Almost ripe gooseberries. RJ Photography

  Change is inevitable, they say, so the best course is to try to learn from it. For example, moving from an urban environment, which I lived in for most of my life, to a rural one required learning some new skills.

     Some are more important than others. Pruning and harvesting gooseberry bushes without getting cut up by thorns is one of the more esoteric ones.

     I’m learning.

    “How’d you get those scratches on your arms?”

     “It’s gooseberry season.”

     “Huh?”

     “Thorns.”

     That was a recent conversation. With temperatures in the high 90’s, I went after the spreading bushes while wearing a T-shirt. Good thing the berries are juicy.

        But not just that. They also have history. I’d never heard of gooseberries before becoming countrified and I imagine a few of you haven’t either. That’s because they were banned in America for decades.

      Early in the 20th century, federal and state governments banned the growing of currants and gooseberries to stop the spread of white pine blister rust. Basically, the fungus was killing white pine trees, which were vital to the construction industry in the country.

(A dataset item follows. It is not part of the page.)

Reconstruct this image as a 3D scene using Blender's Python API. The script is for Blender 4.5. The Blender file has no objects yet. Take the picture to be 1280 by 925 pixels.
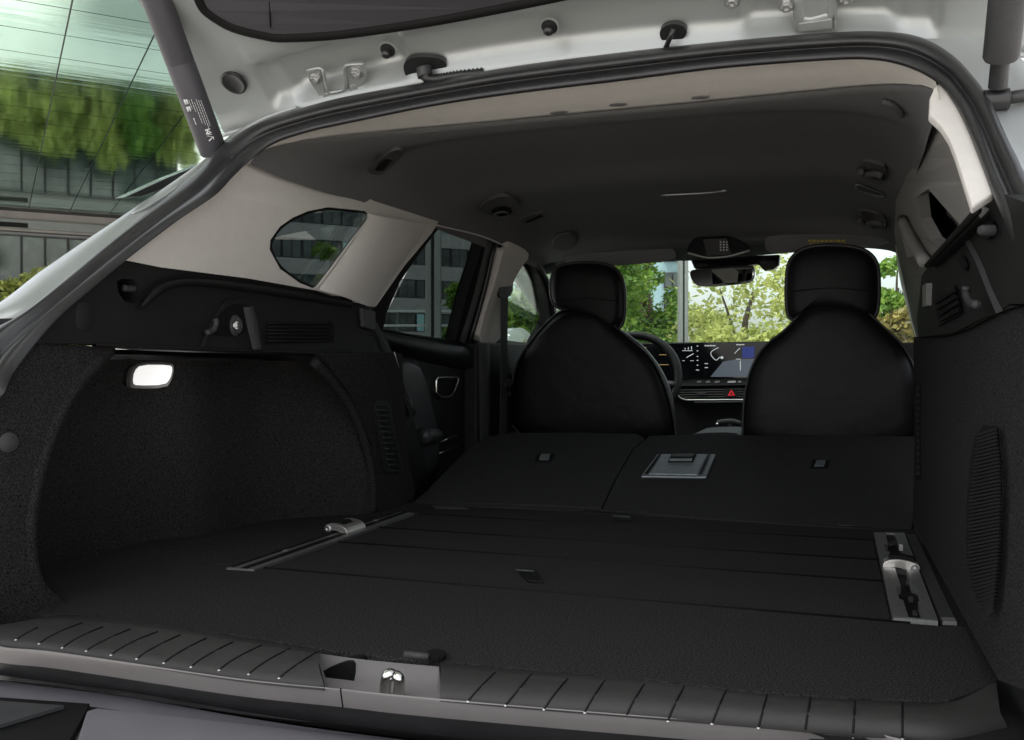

     It seems the blister rust fungus completes its life cycle only when gooseberries or currants and pine trees are living in close proximity to each other. Rather than cut down all the pine trees to save the gooseberry bushes, the decision was made to stop growing gooseberries to save the pine trees. Hard to argue with that.

      Yet here we are with seven very healthy gooseberry bushes waiting to be harvested. What happened? Are they illegal? Not anymore.

       Science saved the gooseberries as well as the pine trees. By mid-century, cross-breeding programs had been developed using remaining pine trees to develop varieties resistant to the rust. That meant gooseberries could be living safely in the neighborhood with the pine trees.

    The federal ban was lifted in 1966, although some states still have restrictions on cultivating or shipping gooseberries.

      But not ours. 

     In 2003, New York state passed a law to allow commercial growers and home gardeners to legally grow red currants, gooseberries and immune or resistant cultivars of black currants throughout the state. We’re legal.

     For the record, according to info I gleaned from the Cornell Cooperative Extension, the berries I’ll soon be picking are the “Pixwell” variety developed in North Dakota in 1932. They are “easy to propagate, commonly sold three-foot bushes with small thorns … that bear medium-sized fruit that starts out green and turns purple upon ripening.”

       Right. Funny how they kind of just glided through that “small thorns” item.

                           ***

(Note: “The word ‘gooseberry’ comes from the old German name for the berries, Kräuselbeere, which means ‘curled or crimped berries.’ This name became grossularia in Medieval Latin, then groseille in French, and finally ‘gooseberry’ in English. The ‘r’ may have been dropped at some point during the transition.” 

— This is from Google AI. You’re on your own regarding its accuracy.)